* [WHAT IS NEEDED]
The lines to be extracted run from the start of the listing through the line containing "import numpy as np"; copy them exactly and nothing else.

===== DATA BLOCK

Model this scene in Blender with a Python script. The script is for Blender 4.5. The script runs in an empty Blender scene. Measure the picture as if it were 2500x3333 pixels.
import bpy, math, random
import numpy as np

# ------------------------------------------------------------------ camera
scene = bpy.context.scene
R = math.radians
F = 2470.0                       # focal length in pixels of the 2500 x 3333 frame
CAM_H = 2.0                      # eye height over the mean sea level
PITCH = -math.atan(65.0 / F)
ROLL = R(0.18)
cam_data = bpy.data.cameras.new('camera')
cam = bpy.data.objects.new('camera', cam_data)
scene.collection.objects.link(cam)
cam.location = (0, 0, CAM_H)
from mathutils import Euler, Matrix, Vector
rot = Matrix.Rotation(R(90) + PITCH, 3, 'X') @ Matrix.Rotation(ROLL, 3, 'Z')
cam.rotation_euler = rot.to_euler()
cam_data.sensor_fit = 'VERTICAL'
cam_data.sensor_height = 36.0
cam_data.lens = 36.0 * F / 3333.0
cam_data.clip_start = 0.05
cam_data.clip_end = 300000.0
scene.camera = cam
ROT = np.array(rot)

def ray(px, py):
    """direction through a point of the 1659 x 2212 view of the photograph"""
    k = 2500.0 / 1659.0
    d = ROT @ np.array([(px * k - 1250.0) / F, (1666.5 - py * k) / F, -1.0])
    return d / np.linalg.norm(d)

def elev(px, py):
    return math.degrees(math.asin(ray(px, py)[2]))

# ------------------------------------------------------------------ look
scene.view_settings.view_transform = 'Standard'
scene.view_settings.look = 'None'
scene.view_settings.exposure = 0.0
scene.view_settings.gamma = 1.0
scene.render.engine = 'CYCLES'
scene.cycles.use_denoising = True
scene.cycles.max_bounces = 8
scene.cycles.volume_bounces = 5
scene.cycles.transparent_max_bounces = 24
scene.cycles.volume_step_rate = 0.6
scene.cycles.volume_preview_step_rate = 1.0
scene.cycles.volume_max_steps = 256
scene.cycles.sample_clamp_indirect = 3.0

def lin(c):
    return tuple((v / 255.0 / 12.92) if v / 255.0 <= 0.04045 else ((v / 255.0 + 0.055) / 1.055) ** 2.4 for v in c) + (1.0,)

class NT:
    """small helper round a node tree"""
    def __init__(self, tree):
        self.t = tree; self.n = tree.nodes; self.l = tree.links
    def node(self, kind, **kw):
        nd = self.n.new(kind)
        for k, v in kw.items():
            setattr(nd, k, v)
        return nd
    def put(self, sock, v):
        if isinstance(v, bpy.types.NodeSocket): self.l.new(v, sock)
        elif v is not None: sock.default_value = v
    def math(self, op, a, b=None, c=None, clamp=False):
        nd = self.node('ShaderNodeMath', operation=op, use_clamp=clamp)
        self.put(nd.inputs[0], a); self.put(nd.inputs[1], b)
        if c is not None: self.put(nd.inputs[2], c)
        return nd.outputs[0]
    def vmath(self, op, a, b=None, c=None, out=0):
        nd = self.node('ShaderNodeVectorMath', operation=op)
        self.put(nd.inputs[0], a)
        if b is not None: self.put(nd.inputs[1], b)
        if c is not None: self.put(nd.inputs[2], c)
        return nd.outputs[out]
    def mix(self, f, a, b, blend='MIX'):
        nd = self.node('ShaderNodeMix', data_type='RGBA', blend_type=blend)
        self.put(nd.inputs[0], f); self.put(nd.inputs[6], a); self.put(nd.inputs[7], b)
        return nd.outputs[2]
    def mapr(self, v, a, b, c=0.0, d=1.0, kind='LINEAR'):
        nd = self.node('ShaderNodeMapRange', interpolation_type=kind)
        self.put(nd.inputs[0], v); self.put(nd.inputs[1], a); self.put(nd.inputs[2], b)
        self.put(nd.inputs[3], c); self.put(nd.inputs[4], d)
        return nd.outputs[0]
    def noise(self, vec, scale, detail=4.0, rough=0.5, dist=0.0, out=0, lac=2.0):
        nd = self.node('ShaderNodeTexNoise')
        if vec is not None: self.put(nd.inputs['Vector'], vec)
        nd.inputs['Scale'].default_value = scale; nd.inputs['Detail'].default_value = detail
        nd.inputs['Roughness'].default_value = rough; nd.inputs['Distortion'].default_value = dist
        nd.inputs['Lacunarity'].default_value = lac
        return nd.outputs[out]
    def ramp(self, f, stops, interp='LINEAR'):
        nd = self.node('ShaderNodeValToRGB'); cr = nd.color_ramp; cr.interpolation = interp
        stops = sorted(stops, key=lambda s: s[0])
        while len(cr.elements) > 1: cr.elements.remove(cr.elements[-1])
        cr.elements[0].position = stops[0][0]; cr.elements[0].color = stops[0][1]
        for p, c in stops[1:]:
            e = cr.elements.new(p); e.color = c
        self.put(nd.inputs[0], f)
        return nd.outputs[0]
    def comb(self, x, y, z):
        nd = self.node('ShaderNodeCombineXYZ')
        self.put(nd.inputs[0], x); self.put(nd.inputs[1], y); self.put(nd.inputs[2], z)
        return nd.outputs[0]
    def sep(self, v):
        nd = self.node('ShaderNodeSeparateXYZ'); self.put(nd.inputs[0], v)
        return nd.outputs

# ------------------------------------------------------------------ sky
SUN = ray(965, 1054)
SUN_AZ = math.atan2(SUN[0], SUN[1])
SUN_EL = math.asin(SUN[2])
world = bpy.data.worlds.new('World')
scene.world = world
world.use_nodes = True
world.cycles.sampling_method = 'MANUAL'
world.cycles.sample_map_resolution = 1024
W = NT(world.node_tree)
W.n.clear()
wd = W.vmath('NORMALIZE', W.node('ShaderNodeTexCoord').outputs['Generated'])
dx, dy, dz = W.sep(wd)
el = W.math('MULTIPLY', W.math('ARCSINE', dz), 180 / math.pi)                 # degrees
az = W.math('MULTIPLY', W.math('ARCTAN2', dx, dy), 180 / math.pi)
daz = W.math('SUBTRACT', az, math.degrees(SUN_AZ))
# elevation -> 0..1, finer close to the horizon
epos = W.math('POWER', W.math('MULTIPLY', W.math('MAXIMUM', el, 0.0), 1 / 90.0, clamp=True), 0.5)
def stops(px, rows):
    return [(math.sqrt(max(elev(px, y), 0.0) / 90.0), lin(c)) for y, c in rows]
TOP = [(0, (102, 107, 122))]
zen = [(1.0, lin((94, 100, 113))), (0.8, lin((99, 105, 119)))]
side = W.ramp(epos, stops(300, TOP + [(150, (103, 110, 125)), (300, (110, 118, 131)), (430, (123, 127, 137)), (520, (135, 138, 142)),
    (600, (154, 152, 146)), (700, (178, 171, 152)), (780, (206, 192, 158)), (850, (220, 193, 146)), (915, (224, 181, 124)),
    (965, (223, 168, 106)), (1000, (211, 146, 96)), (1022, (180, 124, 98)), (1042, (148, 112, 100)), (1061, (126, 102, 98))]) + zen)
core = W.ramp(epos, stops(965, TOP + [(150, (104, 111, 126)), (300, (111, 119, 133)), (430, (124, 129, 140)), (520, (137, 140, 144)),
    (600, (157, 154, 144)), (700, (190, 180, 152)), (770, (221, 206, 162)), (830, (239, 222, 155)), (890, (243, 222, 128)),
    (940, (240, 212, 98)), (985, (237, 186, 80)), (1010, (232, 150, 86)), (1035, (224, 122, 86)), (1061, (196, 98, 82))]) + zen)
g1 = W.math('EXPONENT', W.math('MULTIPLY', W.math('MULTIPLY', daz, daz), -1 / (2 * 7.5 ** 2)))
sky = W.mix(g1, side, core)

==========

* [COMPLETED EXERCISE]
Model this scene in Blender with a Python script. The script is for Blender 4.5. The script runs in an empty Blender scene. Measure the picture as if it were 2500x3333 pixels.
import bpy, math, random
import numpy as np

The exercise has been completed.